Direction -
Locate each line below that includes "Blender" and reproduce it.

Records for this task -
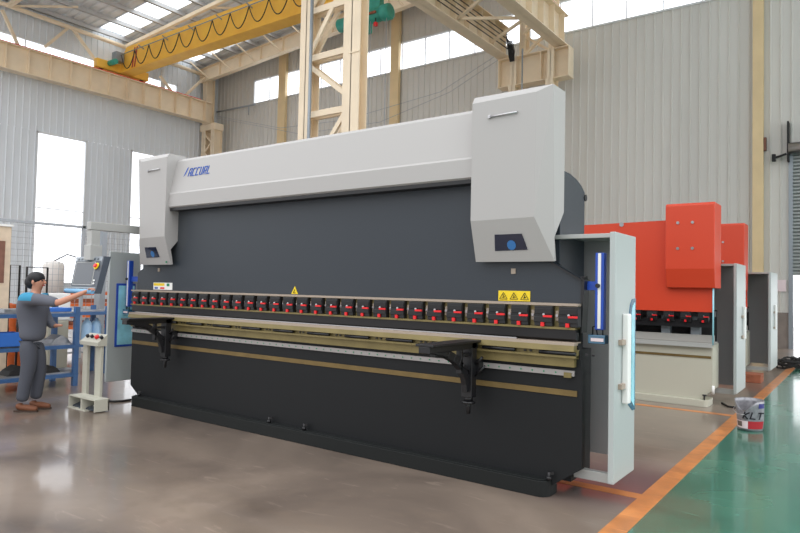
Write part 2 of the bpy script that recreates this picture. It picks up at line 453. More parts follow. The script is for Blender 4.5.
# corner column (left wall) and lattice columns
c = empty('steel_column', (-29.6, 22.3, 0), 'beige steel column in the corner of left and back wall', 'column')
b = MB(); hbeam(b, -30.0, 22.4, 0, 13.2, .35, .55); hbeam(b, -29.2, 22.4, 0, 10.2, .3, .55); b.each('post', 'beige', c)
b = MB(); b.box(-30.3, -29.0, 22.1, 22.7, 10.2, 10.56); b.build('bracket', 'beige', c)
b = MB()
for k in range(9): b.bar((-29.9, 22.15, 1+k), (-29.3, 22.15, 1.5+k), .06, .06); b.bar((-29.3, 22.15, 1.5+k), (-29.9, 22.15, 2+k), .06, .06)
b.each('lacing', 'beige', c)
# column A behind the machine
YA = 11.15
c = empty('steel_column', (-10.3, YA, 0), 'large beige lattice column with a grey conduit, standing behind the black machine', 'column', 'lattice crane columns')
for x, w in ((-11.02, .4), (-9.56, .5)):
    b = MB(); hbeam(b, x, YA, 0, 10.0, w, .3, .025); b.each('post', 'beige', c)
b = MB()
zA = at(330, 56, 'y', YA).z; zB = at(325, 114, 'y', YA).z
for z in (1.0, 3.0, zB, zA, 8.3):
    for y in (YA-.1, YA+.1): b.bar((-10.9, y, z), (-9.75, y, z), .06, .15)
b.each('strut', 'beige', c)
b = MB()
for z0, z1 in ((1.1, 2.9), (zA+.15, zA+1.75), (8.4, 9.9)):
    for y in (YA-.1, YA+.1): b.bar((-10.9, y, z0), (-9.75, y, z1), .05, .11)
for y in (YA-.1, YA+.1): b.bar((-10.95, y, zA-.15), (-9.75, y, (zA+zB)/2-.35), .06, .11); b.bar((-10.9, y, zB-1.5), (-9.75, y, zB-.1), .06, .11)
b.each('diagonal', 'beige', c)
b = MB(); b.box(-11.6, -8.8, YA-.25, YA+.25, 10.0, 10.56); b.build('bracket', 'beige', c)
b = MB(); b.tube([(-10.75, YA-.25, 0.5), (-10.75, YA-.25, 10)], .04, 8); b.build('conduit', 'conduit', c)
b = MB()
for z in (4.9, 7.0): b.box(-9.6, -9.31, YA-.17, YA-.15, z, z+.03)
b.each('weld_plate', 'beige', c)
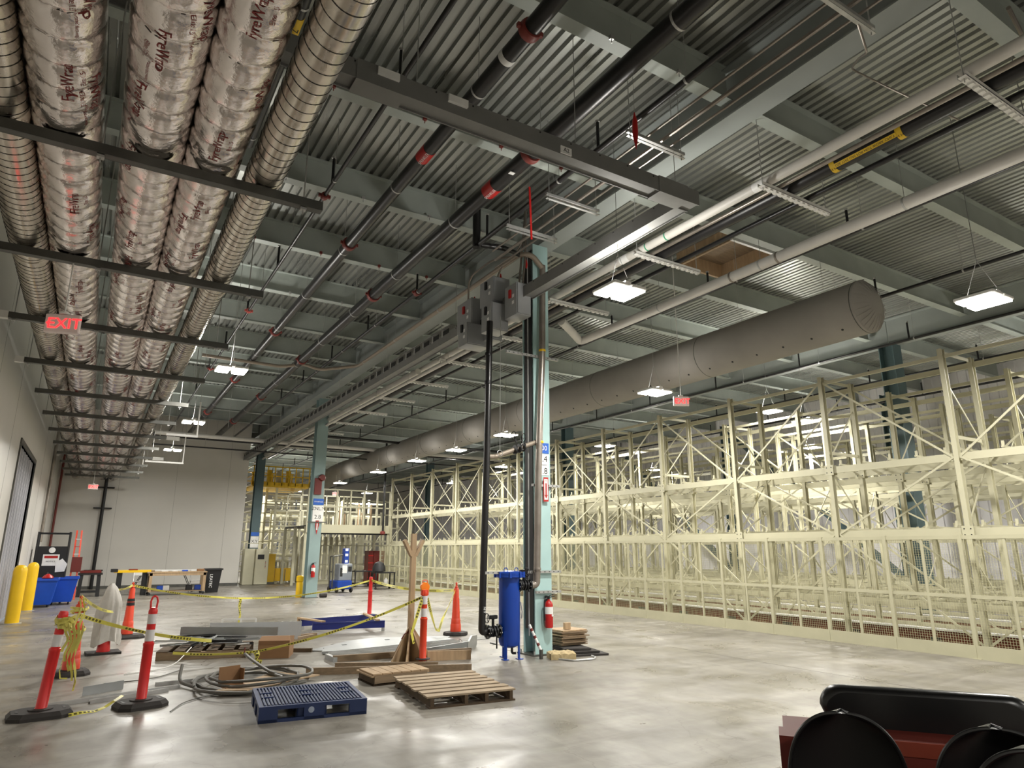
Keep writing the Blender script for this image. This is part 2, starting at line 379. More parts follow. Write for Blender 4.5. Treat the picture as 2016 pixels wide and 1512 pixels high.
for y0, s in ((13, 1), (20.5, 1)):
    b_ = MB().beam((24.55, y0, .3), (24.55, y0+7.3, 6.6), .2, .2).build('wind_brace', M_column2, None, False)
    tag(b_, 'dark teal diagonal wind brace by the side wall, %s one' % ('nearer' if y0 == 13 else 'farther'), 'brace')
# strut collars and signs on the centre column
for z, x0, x1, lab in ((1.3, 5.32, 6.78, 'long galvanised strut tying the riser pipe to the column above the blue tank'), (.98, 6.28, 6.78, 'short perforated strut across the column above the fire extinguisher'), (2.72, 6.22, 6.78, 'perforated strut across the column beside the red arrow sign'), (5.0, 5.7, 6.8, 'perforated strut across the column high up below the switch boxes')):
    t = thing('strut_clamp', lab, 'strut', (0, 9.46, z))
    mb = MB().box(x0, -.02, -.02, x1, .02, .02); mb.build('channel', M_galv, t, False)
    q = x0+.04
    while q < x1-.05:
        MB().box(q, -.0215, -.006, q+.025, -.0195, .006).build('slot', M_dark, t, False); q += .09
t = thing('column_sign', 'blue and white column sign with 00, P.4 and .8 on the teal column', 'sign', (6.49, 9.495, 0))
MB().box(-.105, -.003, 3.28, .105, .0, 3.46).build('blue_panel', M_signblue, t, False)
MB().box(-.105, -.003, 2.9, .105, 0, 3.27).build('white_panel', M_signwhite, t, False)
lettering('00', .12, M_wtxt, t, (.01, -.005, 3.37)); lettering('P.4', .15, M_txt, t, (-.02, -.005, 3.18)); lettering('.8', .15, M_txt, t, (.02, -.005, 2.97))
MB().box(-.09, -.005, 3.075, .06, -.003, 3.082).build('rule', M_txt, t, False)
t = thing('fire_arrow_sign', 'red and white fire extinguisher arrow sign under the column number sign', 'sign', (6.49, 9.44, 0))
MB().box(-.05, -.004, 2.45, .05, 0, 2.86).build('plate', M_red, t, False)
MB().box(-.036, -.006, 2.48, .036, -.004, 2.83).build('face', M_signwhite, t, False)
MB().prism([(-.014,0),(.014,0),(.014,.2),(-.014,.2)], 0, .002).build('arrow_shaft', M_red, t, False).matrix_local = Matrix.Translation((0,-.006,2.56)) @ Matrix.Rotation(math.pi/2, 4, 'X')
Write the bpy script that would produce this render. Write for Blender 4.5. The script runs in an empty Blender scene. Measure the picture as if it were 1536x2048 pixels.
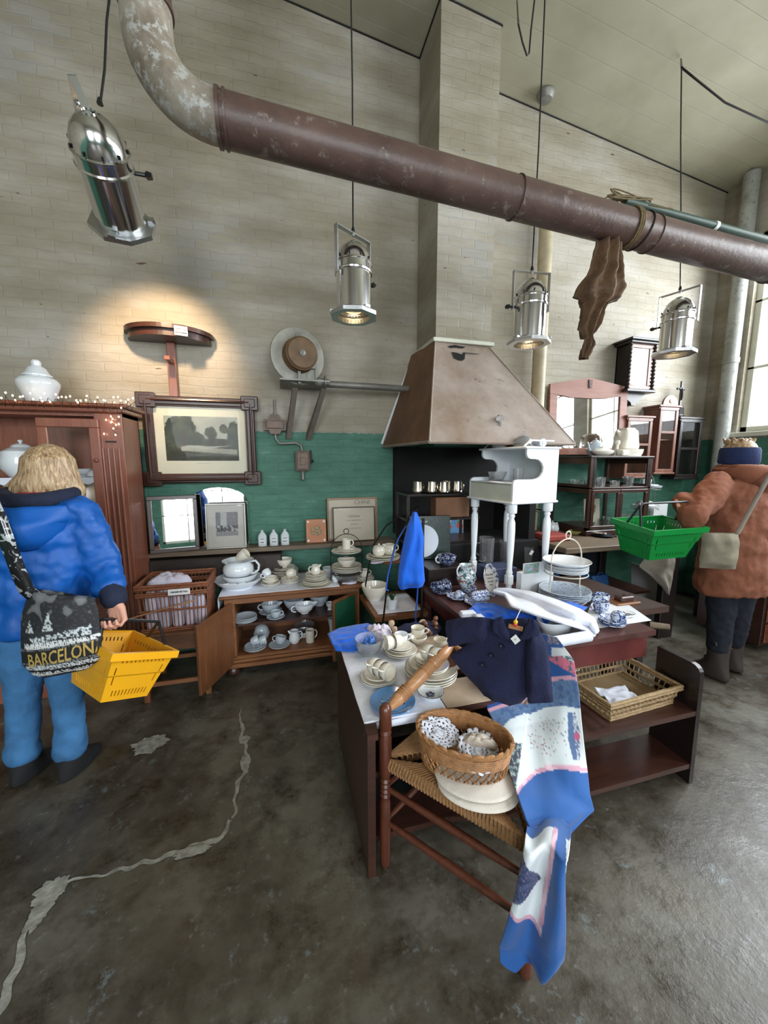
import bpy, bmesh, math, random
from mathutils import Vector, Matrix, noise
# ---------------------------------------------------------------- camera, world, light
S = bpy.context.scene
COL = S.collection
PI = math.pi
FPX, EYE = 750.0, 1.57
PITCH = math.atan(100/750); YAW = math.radians(15.23)
cd = bpy.data.cameras.new('camera'); cam = bpy.data.objects.new('camera', cd); COL.objects.link(cam)
cd.sensor_fit = 'VERTICAL'; cd.sensor_height = 24; cd.lens = 24*FPX/2048; cd.clip_start = .05
cam.location = (0, 0, EYE); cam.rotation_euler = (PI/2-PITCH, 0, -YAW)
S.camera = cam
S.view_settings.view_transform = 'Standard'; S.view_settings.look = 'None'
S.view_settings.gamma = 1; S.view_settings.use_curve_mapping = False
S.view_settings.exposure = 0.12
S.cycles.max_bounces = 8; S.cycles.diffuse_bounces = 5; S.cycles.glossy_bounces = 4; S.cycles.transmission_bounces = 8
S.cycles.caustics_reflective = False; S.cycles.caustics_refractive = False
w = bpy.data.worlds.new('sky'); S.world = w; w.use_nodes = True
w.node_tree.nodes['Background'].inputs[0].default_value = (.86, .94, 1, 1)
w.node_tree.nodes['Background'].inputs[1].default_value = 3.0
def area(name, loc, rot, sx, sy, e, col=(.9, .96, 1)):
    l = bpy.data.lights.new(name, 'AREA'); l.shape = 'RECTANGLE'; l.size = sx; l.size_y = sy; l.energy = e; l.color = col
    o = bpy.data.objects.new(name, l); COL.objects.link(o); o.location = loc; o.rotation_euler = rot; return o
# daylight entering by the window openings (each lamp sits just outside its glass)
area('daylight_right', (5.2, 1.65, 3.0), (0, PI/2-.6, 0), 1.95, 2.4, 260)
area('daylight_right', (5.2, -1.35, 3.0), (0, PI/2-.6, 0), 1.95, 2.4, 260)
for x in (-1.75, 1.1): area('daylight_behind', (x, -4.0, 2.3), (PI/2-.5, 0, 0), 1.7, 2.4, 150)
# ---------------------------------------------------------------- helpers
F_ = Vector((math.sin(YAW)*math.cos(PITCH), math.cos(YAW)*math.cos(PITCH), -math.sin(PITCH)))
R_ = Vector((math.cos(YAW), -math.sin(YAW), 0)); U_ = R_.cross(F_)
def at(px, py, X=None, Y=None, Z=None):
    """the world point seen at a photo pixel on the plane X=, Y= or Z= (measuring aid)"""
    r = F_ + R_*((px-768)/FPX) - U_*((py-1024)/FPX)
    if Z is not None: t = (Z-EYE)/r.z
    elif Y is not None: t = Y/r.y
    else: t = X/r.x
    return Vector((0, 0, EYE)) + r*t
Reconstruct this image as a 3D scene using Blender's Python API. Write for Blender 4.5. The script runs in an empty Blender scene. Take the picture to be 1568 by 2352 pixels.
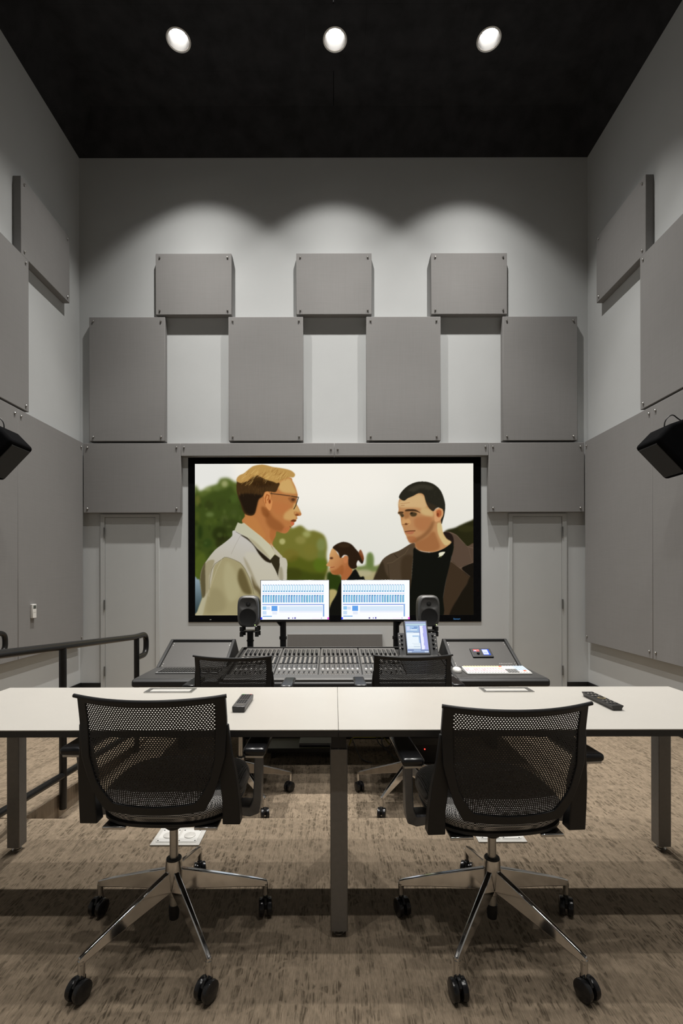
import bpy, bmesh, math, random
import numpy as np
from mathutils import Vector, Matrix

# ---------------------------------------------------------------- camera, world, exposure, lights
scene = bpy.context.scene
COL = scene.collection
R = math.radians
F, VPX, VPY, CZ = 1111.0, 768.0, 1322.0, 1.255      # focal length and vanishing point in pixels, eye height

cam_data = bpy.data.cameras.new('camera')
cam_data.sensor_fit = 'HORIZONTAL'
cam_data.sensor_width = 36.0
cam_data.lens = F / 1568.0 * 36.0
cam_data.shift_x = (784.0 - VPX) / 1568.0
cam_data.shift_y = (VPY - 1176.0) / 1568.0
cam_data.clip_start = 0.02
cam = bpy.data.objects.new('camera', cam_data)
COL.objects.link(cam)
cam.matrix_world = Matrix.Translation((0, 0, CZ)) @ Matrix.Rotation(R(90), 4, 'X') @ Matrix.Rotation(-0.0020, 4, 'Z')
scene.camera = cam

world = bpy.data.worlds.new('world')
world.use_nodes = True
world.node_tree.nodes['Background'].inputs[0].default_value = (0.004, 0.004, 0.005, 1)
scene.world = world

vs = scene.view_settings
vs.view_transform = 'Standard'
vs.look = 'None'
vs.exposure = 0.0
vs.gamma = 1.0
vs.use_curve_mapping = False
scene.cycles.use_denoising = True
scene.cycles.sample_clamp_indirect = 6.0
scene.cycles.max_bounces = 5
scene.cycles.diffuse_bounces = 4
scene.cycles.glossy_bounces = 3
scene.cycles.transmission_bounces = 1
scene.cycles.use_adaptive_sampling = True
scene.cycles.adaptive_threshold = 0.025
scene.cycles.caustics_reflective = False
scene.cycles.caustics_refractive = False

# watts per downlight, row by row from the back wall; the wall row has tight-beam lamps, the rest wide floods
LAMP_POWER = (1180.0, 160.0, 165.0, 180.0)
LAMP_COLOUR = (1.0, 0.970, 0.922)
LAMP_CONE = (R(94), R(86))
BEAM = ((12.0, 2.0, 0.085), (1.0, 1.0, 0.0))    # cos^a + c*cos^b of the tight beam and of the flood
LAMP_ROWS = (4.81, 3.31, 1.81, 0.31)
LAMP_COLS = (-1.54, 0.015, 1.545)

# room
XL, XR, YB, YR = -3.03, 3.02, 5.76, -3.2
ZLOW = -0.16                       # floor in front of the raised platform
ZWALL, ZC, COVE = 6.23, 6.585, 0.27
YSTEP = 2.51
PT = 0.078                         # acoustic panel thickness

# ---------------------------------------------------------------- helpers
def s(r, g, b):
    f = lambda c: (c/255/12.92) if c/255 <= 0.04045 else ((c/255+0.055)/1.055)**2.4
    return (f(r), f(g), f(b))

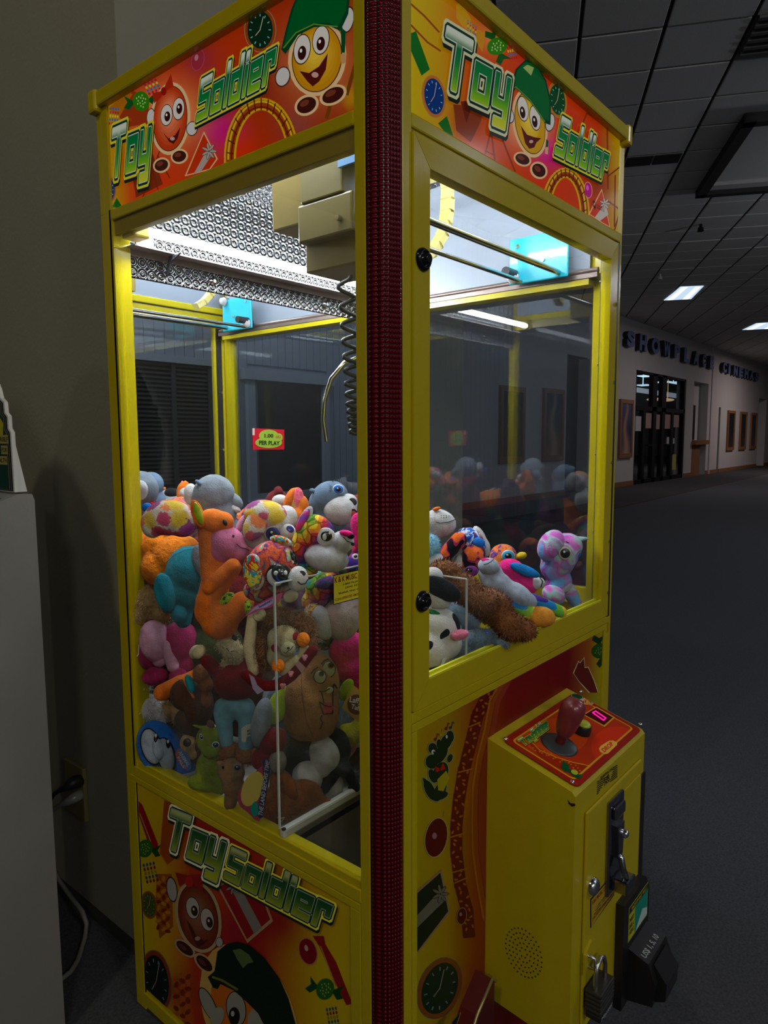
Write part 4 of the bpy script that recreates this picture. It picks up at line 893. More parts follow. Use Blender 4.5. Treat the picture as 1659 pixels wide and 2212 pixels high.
nt.links.new(mp.outputs[0], vo.inputs['Vector']); nt.links.new(vo.outputs['Distance'], sn.inputs[0]); nt.links.new(sn.outputs[0], si.inputs[0])
bp = nt.nodes.new('ShaderNodeBump'); bp.inputs['Strength'].default_value = 1; bp.inputs['Distance'].default_value = .0016
nt.links.new(si.outputs[0], bp.inputs['Height']); nt.links.new(bp.outputs[0], b.inputs['Normal'])
lw = nt.nodes.new('ShaderNodeTexNoise'); lw.inputs['Scale'].default_value = 30; hs = nt.nodes.new('ShaderNodeHueSaturation'); hs.inputs['Color'].default_value = (.105, .10, .105, 1); hs.inputs['Saturation'].default_value = 1.3
nt.links.new(tc.outputs['Object'], lw.inputs['Vector']); mh = nt.nodes.new('ShaderNodeMath'); mh.operation = 'MULTIPLY'; mh.inputs[1].default_value = 3
nt.links.new(lw.outputs['Fac'], mh.inputs[0]); nt.links.new(mh.outputs[0], hs.inputs['Hue']); nt.links.new(hs.outputs[0], b.inputs['Base Color'])
lamp = empty('light_fixture', (.4, .66, 1.65)); lamp.parent = mach; lamp.matrix_parent_inverse = world_of(mach).inverted()
MB().box(.03, .706, 1.588, .80, .709, 1.632).build('valance', HOLO, lamp)
MB().box(.03, .672, 1.642, .80, .7085, 1.645).box(.03, .704, 1.63, .80, .7085, 1.645).build('lamp_shelf', mat('mauve_shelf', (.18, .12, .11), rough=.5), lamp)
hood = MB(); n = 14
pr_ = [(.707-.0*t/14-.34*(max(0, t-5)/9)**2, 1.650+.262*math.sin(t/14*PI/2)) for t in range(15)]
for (y0, z0), (y1, z1) in zip(pr_, pr_[1:]): hood.add([(.03, y0, z0), (.80, y0, z0), (.80, y1, z1), (.03, y1, z1)], [(0, 1, 2, 3)], 0, True)
hood.build('foil_hood', HOLO, lamp)
TUBE = mat('tube_glow', (1, 1, 1), emit=(.86, .95, 1.0), estr=E_TUBE)
MB().cyl((.045, .652, 1.667), (.775, .652, 1.667), .0085).build('fluorescent_tube', TUBE, lamp)
TUBE2 = mat('header_tube_glow', (1, 1, 1), emit=(.88, .95, 1.0), estr=E_TUBE2)
MB().cyl((.045, .08, 1.868), (.045, .67, 1.868), .012).build('fluorescent_tube', TUBE2, lamp); MB().cyl((.10, .045, 1.868), (.76, .045, 1.868), .012).build('fluorescent_tube', TUBE2, lamp)
MB().box(.012, .645, 1.652, .048, .69, 1.684, bev=.004).box(.775, .645, 1.652, .80, .69, 1.684).build('lamp_holder', mat('holder_amber', (.5, .36, .02), rough=.25), lamp)
MB().prism([(.65, 1.640), (.69, 1.640), (.705, 1.60), (.70, 1.60), (.685, 1.628)], .118, .122, ax=0).build('shelf_bracket', DARKM, lamp)
MB().box(.05, .700, 1.65, .09, .705, 1.70).build('hood_end', BLK, lamp)
for x in (.24, .60): MB().lathe((x, .706, 1.611), (0, -1, 0), [(.009, 0), (.009, .003), (.004, .004), (.004, .008)], n=14).build('bolt', CHR, lamp)
MB().box(.056, .06, ZT-.018, .79, .70, ZT-.0145).build('lamp_ceiling', WHITEP, lamp)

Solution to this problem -
Write part 2 of the bpy script that recreates this picture. It picks up at line 453. More parts follow. The script is for Blender 4.5.
Keep writing the Blender script for this image. This is part 2, starting at line 379. More parts follow. Write for Blender 4.5. Treat the picture as 2016 pixels wide and 1512 pixels high.
Write the bpy script that would produce this render. Write for Blender 4.5. The script runs in an empty Blender scene. Measure the picture as if it were 1536x2048 pixels.
Reconstruct this image as a 3D scene using Blender's Python API. Write for Blender 4.5. The script runs in an empty Blender scene. Take the picture to be 1568 by 2352 pixels.
Write part 4 of the bpy script that recreates this picture. It picks up at line 893. More parts follow. Use Blender 4.5. Treat the picture as 1659 pixels wide and 2212 pixels high.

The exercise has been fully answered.